++++ Entries supplied ++++

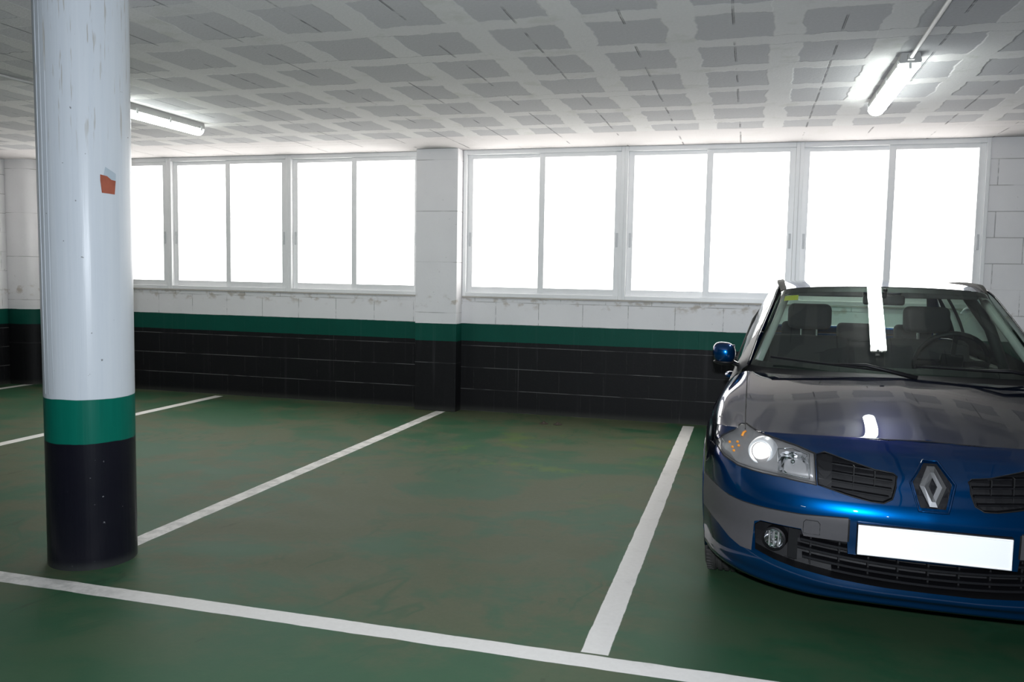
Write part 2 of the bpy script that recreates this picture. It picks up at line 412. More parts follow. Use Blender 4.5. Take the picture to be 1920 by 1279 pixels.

++++
++++ Entries supplied ++++

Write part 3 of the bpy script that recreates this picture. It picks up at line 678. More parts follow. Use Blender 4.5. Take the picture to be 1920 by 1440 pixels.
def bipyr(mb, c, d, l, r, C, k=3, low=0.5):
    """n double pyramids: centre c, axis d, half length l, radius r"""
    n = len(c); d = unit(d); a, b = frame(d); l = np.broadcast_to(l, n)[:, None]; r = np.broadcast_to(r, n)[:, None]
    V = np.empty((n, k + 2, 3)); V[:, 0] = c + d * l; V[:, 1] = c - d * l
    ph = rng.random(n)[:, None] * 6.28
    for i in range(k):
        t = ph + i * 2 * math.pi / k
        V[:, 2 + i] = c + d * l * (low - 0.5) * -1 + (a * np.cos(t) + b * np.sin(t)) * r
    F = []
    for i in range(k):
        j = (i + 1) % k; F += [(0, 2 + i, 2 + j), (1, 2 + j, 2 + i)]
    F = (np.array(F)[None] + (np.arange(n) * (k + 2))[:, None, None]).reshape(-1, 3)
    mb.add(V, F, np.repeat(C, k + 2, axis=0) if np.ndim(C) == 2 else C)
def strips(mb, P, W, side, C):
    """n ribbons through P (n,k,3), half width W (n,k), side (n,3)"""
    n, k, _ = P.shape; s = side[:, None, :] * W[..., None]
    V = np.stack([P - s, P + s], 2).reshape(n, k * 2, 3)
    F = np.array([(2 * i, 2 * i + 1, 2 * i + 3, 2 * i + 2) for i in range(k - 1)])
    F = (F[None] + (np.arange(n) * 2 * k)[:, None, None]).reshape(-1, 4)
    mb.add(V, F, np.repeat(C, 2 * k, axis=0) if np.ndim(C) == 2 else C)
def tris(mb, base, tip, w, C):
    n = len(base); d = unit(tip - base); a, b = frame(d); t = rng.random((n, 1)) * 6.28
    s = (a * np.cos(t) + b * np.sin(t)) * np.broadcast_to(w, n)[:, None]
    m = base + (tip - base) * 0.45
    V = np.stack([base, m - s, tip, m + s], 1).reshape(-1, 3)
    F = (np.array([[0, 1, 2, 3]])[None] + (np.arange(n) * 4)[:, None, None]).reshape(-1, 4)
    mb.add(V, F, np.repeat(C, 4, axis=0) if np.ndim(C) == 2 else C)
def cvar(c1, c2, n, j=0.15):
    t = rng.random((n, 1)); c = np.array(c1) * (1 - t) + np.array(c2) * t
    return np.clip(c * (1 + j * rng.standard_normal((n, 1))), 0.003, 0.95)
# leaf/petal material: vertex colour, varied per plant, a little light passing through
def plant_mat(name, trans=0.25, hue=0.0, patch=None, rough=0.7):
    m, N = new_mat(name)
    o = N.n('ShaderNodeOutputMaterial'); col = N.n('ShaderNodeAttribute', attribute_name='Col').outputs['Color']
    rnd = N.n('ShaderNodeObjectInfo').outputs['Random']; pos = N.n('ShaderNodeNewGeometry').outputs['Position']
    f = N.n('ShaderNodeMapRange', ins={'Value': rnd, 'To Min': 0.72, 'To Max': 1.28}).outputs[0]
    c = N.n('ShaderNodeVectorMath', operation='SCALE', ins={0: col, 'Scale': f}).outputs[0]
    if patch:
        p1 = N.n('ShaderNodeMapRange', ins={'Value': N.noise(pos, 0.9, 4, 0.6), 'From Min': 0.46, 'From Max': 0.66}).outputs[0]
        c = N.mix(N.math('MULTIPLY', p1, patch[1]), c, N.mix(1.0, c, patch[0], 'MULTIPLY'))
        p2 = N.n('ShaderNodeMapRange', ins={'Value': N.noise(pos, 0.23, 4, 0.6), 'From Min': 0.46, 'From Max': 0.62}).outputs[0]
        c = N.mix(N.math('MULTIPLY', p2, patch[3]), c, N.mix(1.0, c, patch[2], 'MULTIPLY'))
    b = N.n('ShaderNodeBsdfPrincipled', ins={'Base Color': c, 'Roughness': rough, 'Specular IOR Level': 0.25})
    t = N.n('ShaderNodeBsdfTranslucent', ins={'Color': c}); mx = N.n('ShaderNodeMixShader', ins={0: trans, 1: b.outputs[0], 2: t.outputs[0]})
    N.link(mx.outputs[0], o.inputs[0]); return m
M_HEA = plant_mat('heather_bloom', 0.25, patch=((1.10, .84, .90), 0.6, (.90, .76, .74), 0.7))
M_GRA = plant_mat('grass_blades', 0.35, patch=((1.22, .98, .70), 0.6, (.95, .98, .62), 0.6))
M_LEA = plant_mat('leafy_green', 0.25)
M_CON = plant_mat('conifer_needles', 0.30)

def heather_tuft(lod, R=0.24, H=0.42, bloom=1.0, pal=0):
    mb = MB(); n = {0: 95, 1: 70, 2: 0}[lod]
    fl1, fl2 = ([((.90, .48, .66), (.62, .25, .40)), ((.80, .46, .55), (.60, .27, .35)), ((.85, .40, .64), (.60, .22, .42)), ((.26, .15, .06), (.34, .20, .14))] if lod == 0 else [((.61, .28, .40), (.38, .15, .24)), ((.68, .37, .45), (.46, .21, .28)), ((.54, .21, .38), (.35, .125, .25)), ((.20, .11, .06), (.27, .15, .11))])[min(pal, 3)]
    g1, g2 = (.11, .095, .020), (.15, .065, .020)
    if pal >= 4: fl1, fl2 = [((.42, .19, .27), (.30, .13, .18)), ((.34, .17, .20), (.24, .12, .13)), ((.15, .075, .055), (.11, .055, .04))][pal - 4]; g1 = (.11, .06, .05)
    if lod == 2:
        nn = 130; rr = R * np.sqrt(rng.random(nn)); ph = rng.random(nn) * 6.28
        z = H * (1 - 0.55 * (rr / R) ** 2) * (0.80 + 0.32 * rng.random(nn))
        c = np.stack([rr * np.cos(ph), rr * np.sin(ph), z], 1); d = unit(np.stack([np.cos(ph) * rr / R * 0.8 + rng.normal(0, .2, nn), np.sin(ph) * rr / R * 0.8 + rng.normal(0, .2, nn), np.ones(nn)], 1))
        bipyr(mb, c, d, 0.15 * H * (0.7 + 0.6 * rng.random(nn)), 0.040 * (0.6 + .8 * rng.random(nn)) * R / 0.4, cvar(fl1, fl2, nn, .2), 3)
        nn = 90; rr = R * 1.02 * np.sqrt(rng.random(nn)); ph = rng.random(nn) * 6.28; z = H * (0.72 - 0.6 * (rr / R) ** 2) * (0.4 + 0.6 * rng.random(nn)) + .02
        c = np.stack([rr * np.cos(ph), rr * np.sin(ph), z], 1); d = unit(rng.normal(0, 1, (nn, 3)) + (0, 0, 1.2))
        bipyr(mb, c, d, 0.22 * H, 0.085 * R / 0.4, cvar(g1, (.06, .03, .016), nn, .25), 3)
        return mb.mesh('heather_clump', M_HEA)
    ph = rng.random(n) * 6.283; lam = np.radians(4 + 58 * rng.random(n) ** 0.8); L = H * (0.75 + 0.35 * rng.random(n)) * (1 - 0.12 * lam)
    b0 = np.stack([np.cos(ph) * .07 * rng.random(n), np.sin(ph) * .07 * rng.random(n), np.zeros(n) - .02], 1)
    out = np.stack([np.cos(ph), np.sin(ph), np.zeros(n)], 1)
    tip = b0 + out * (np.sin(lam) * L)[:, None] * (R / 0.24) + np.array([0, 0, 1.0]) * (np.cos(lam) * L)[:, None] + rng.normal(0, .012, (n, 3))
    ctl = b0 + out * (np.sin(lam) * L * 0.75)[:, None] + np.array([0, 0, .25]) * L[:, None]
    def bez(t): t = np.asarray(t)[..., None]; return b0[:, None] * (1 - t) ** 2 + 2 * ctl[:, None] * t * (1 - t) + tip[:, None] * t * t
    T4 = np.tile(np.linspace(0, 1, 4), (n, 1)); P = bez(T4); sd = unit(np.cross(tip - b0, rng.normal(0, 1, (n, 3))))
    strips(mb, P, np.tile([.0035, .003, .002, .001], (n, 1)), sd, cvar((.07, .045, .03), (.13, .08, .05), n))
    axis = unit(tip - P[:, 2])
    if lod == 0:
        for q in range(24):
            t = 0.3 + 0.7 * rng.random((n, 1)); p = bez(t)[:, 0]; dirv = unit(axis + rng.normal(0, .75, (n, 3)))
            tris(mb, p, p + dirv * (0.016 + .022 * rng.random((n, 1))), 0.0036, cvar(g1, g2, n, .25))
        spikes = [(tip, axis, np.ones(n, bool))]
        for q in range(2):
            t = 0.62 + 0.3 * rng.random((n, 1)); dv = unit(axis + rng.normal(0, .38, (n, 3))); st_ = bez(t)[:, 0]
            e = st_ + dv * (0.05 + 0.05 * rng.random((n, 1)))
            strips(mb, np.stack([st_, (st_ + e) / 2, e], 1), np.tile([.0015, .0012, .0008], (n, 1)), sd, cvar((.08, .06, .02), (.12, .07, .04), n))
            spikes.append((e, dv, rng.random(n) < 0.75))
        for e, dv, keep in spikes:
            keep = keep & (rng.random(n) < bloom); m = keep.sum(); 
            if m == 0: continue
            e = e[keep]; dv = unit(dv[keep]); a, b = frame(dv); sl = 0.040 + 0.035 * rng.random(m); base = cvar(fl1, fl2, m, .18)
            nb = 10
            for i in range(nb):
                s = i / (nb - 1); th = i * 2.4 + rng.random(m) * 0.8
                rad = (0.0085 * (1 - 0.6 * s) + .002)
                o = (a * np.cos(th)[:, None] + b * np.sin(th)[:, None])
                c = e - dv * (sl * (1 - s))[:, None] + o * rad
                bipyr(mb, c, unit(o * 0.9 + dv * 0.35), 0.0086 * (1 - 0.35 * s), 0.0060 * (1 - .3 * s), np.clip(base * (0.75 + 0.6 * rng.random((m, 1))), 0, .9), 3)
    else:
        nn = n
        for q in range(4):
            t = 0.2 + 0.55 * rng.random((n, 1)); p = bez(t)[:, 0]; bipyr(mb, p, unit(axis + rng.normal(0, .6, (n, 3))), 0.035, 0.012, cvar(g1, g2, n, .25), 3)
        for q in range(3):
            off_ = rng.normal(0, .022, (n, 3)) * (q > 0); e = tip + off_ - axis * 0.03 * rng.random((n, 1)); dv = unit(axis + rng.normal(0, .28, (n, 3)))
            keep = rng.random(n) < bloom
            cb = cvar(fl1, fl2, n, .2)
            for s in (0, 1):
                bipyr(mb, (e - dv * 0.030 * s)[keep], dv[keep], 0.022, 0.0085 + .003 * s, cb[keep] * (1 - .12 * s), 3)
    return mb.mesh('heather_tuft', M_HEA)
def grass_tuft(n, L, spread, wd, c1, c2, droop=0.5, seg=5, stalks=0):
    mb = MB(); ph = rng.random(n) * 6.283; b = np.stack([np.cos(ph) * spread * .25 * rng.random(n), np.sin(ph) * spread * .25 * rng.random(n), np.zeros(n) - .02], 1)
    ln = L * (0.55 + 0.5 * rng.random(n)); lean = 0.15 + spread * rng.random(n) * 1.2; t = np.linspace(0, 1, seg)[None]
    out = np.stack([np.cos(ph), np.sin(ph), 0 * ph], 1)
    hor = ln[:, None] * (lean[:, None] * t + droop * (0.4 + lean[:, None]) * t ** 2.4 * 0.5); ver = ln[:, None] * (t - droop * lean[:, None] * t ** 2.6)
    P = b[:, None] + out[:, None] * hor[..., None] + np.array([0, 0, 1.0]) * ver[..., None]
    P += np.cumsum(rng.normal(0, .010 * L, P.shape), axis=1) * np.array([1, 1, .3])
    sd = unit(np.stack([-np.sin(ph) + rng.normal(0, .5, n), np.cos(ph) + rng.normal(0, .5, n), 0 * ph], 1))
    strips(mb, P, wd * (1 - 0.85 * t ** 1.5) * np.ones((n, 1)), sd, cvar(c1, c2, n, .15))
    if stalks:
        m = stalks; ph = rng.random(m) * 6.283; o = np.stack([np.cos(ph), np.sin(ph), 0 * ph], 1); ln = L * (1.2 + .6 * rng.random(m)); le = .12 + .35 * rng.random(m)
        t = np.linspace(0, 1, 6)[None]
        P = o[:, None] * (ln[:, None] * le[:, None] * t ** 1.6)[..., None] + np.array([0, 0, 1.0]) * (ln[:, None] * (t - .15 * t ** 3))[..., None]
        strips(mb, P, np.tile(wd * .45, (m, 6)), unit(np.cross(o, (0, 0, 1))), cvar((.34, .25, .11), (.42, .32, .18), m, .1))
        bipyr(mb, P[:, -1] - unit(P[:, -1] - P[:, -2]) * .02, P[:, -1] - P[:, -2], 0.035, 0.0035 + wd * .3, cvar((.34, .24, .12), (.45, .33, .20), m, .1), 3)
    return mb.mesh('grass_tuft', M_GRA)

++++
++++ Entries supplied ++++

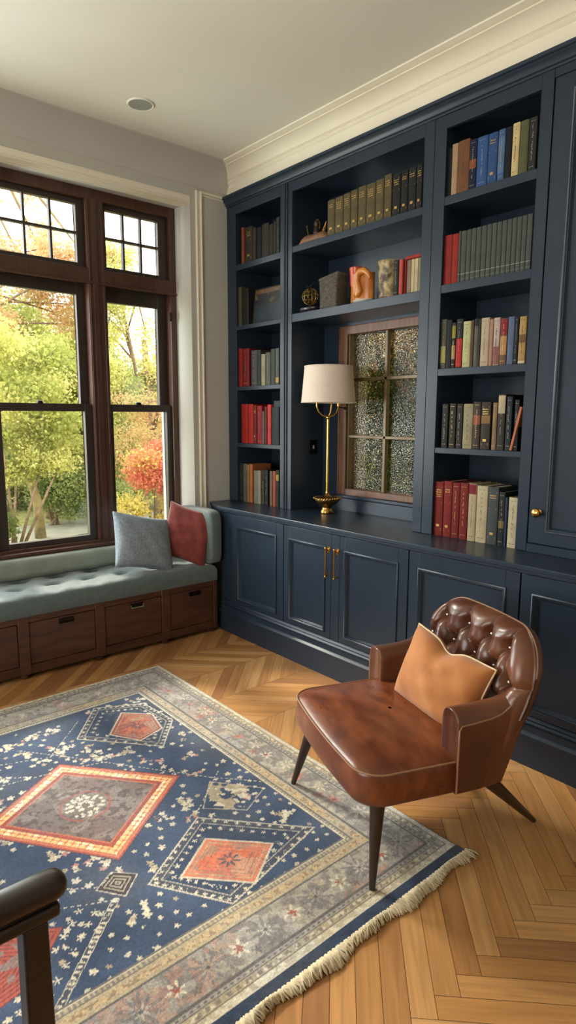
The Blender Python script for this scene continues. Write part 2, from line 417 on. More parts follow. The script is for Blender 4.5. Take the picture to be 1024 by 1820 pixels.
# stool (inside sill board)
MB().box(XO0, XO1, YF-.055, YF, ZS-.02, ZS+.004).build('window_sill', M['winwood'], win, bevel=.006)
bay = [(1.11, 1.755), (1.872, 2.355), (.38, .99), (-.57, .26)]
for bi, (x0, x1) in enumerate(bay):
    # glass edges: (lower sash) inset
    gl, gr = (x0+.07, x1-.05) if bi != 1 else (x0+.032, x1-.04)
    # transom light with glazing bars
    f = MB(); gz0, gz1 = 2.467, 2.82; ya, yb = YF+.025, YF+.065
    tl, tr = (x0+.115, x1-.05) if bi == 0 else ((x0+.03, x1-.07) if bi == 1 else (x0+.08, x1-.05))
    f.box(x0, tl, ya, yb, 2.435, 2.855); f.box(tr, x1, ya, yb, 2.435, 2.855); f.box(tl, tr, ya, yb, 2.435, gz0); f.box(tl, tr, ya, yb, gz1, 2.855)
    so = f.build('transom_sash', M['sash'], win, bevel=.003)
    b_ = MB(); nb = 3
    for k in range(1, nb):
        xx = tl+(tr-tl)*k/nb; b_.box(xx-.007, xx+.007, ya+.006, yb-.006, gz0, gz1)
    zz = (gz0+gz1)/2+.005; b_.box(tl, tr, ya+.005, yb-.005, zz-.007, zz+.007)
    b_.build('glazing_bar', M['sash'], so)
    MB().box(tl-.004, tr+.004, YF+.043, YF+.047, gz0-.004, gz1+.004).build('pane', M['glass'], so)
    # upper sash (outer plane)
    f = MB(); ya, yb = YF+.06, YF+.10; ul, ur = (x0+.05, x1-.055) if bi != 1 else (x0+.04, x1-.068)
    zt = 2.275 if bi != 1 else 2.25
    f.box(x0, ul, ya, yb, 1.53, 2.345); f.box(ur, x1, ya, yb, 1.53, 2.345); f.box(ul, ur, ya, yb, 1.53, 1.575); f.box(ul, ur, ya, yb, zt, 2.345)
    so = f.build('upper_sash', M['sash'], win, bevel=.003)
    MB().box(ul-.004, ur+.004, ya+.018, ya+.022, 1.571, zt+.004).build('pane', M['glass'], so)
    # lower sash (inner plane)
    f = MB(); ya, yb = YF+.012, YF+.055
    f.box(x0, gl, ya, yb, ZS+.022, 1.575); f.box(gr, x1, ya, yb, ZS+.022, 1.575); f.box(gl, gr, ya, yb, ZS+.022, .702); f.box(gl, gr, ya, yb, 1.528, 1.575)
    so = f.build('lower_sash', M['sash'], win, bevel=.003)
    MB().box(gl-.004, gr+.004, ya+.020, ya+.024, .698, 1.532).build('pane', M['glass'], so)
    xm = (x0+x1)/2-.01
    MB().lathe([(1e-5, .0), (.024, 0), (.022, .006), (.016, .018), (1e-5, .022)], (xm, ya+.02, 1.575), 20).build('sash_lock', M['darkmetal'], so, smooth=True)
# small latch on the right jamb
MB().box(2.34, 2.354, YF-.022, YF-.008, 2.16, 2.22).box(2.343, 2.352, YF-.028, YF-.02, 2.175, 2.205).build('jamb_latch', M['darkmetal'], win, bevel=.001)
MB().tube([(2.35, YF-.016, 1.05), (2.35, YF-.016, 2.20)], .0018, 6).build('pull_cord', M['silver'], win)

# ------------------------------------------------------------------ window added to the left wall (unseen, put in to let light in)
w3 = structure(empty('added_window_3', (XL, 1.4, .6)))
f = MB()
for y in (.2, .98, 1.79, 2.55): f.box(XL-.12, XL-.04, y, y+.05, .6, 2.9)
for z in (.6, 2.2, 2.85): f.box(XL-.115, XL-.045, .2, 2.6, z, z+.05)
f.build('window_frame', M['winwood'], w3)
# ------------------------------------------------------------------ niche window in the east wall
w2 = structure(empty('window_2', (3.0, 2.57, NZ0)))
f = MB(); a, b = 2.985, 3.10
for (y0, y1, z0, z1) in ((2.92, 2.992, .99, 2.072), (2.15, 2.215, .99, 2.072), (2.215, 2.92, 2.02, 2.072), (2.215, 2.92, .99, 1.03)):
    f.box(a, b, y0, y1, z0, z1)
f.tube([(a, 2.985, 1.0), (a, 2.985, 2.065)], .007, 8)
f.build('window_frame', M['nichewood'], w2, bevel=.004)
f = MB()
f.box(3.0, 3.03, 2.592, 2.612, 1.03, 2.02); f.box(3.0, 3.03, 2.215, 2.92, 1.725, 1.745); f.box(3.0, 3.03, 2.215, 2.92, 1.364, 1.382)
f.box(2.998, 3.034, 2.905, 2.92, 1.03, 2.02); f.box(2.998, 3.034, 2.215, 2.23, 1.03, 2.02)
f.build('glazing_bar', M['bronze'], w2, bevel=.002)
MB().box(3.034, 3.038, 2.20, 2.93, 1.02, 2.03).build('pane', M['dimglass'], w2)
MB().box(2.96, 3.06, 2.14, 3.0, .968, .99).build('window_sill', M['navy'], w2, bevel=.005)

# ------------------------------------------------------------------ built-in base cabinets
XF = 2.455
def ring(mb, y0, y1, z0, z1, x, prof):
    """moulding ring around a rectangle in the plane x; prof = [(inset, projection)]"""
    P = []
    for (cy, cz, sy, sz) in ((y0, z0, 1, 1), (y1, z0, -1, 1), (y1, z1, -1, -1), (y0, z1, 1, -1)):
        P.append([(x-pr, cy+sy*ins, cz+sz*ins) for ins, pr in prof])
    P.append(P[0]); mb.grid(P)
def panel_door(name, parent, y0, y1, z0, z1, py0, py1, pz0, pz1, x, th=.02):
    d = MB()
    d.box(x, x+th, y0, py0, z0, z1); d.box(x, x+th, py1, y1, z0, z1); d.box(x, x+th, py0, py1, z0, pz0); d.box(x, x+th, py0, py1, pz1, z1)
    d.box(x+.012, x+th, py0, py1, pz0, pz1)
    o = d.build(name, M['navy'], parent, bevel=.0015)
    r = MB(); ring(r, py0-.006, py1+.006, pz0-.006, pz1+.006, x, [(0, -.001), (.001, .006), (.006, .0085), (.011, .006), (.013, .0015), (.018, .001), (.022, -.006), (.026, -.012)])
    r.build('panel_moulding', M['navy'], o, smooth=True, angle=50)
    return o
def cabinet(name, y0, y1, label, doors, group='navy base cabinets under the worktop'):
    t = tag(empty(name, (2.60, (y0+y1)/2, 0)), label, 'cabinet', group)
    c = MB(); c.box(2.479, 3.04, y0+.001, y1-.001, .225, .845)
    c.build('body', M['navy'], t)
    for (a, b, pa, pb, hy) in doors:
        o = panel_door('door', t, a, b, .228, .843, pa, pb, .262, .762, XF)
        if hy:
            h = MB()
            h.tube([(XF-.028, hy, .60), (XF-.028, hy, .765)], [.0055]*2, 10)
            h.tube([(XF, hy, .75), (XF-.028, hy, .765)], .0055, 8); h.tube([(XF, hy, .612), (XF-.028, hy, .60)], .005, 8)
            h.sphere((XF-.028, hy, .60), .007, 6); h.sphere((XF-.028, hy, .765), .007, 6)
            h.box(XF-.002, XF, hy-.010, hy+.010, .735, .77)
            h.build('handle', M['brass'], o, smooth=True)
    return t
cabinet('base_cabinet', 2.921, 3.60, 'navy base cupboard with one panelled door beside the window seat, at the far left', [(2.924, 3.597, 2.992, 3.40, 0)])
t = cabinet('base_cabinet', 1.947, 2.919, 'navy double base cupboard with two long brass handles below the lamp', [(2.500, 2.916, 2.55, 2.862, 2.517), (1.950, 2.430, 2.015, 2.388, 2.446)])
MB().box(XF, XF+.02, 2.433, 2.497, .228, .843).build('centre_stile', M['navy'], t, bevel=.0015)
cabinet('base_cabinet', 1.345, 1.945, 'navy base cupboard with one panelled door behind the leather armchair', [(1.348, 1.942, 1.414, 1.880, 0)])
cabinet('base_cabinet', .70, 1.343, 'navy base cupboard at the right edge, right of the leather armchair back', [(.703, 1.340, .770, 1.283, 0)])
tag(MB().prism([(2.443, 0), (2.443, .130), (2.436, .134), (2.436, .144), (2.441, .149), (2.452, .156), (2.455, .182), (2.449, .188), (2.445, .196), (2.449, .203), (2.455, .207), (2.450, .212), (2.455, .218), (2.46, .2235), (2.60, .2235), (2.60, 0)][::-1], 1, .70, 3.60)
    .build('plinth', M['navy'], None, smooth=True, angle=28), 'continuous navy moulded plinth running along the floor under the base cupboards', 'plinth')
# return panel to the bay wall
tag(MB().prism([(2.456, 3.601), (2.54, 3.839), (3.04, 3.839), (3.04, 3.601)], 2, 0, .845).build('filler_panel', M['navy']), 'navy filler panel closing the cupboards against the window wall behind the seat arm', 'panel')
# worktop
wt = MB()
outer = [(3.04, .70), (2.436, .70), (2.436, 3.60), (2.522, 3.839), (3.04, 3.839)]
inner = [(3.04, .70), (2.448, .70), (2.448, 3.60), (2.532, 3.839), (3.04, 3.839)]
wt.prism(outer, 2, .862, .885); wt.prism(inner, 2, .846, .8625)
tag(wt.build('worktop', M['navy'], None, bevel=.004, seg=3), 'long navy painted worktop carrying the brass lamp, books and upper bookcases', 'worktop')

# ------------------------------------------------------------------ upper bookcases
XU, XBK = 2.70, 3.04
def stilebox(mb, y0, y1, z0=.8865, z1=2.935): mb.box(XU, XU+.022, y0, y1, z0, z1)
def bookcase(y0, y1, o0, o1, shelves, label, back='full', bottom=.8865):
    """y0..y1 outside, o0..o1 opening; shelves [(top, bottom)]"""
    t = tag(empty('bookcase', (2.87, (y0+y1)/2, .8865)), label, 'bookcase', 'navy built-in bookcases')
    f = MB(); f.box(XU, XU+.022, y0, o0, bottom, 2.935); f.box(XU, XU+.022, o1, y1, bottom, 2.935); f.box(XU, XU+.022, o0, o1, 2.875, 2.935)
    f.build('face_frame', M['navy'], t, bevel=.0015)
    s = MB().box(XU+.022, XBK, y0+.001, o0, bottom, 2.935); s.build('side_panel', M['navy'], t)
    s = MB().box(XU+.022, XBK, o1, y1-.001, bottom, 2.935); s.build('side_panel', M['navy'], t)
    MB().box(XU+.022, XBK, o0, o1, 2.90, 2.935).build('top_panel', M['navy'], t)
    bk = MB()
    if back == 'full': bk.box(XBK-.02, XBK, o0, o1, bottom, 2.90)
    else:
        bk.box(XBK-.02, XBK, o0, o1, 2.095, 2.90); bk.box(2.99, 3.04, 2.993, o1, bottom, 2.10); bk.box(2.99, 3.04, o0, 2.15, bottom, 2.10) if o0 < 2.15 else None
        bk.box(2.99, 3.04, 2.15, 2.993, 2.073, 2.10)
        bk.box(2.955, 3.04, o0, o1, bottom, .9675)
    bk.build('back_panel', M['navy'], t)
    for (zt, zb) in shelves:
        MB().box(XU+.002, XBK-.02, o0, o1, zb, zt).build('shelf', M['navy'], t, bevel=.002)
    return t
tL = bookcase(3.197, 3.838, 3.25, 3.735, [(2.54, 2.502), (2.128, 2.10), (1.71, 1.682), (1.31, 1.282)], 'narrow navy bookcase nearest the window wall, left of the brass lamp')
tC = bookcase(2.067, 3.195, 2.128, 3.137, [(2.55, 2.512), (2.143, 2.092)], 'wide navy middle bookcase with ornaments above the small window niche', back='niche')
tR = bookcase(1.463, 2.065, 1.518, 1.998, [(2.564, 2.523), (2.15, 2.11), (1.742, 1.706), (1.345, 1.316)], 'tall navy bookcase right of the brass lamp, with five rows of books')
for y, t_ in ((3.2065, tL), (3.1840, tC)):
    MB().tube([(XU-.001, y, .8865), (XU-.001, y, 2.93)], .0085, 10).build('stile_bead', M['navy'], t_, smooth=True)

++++

**Description of the task:**
Search the records above for "picks". Copy each line where it is found.

**Task output:**
Write part 2 of the bpy script that recreates this picture. It picks up at line 412. More parts follow. Use Blender 4.5. Take the picture to be 1920 by 1279 pixels.
Write part 3 of the bpy script that recreates this picture. It picks up at line 678. More parts follow. Use Blender 4.5. Take the picture to be 1920 by 1440 pixels.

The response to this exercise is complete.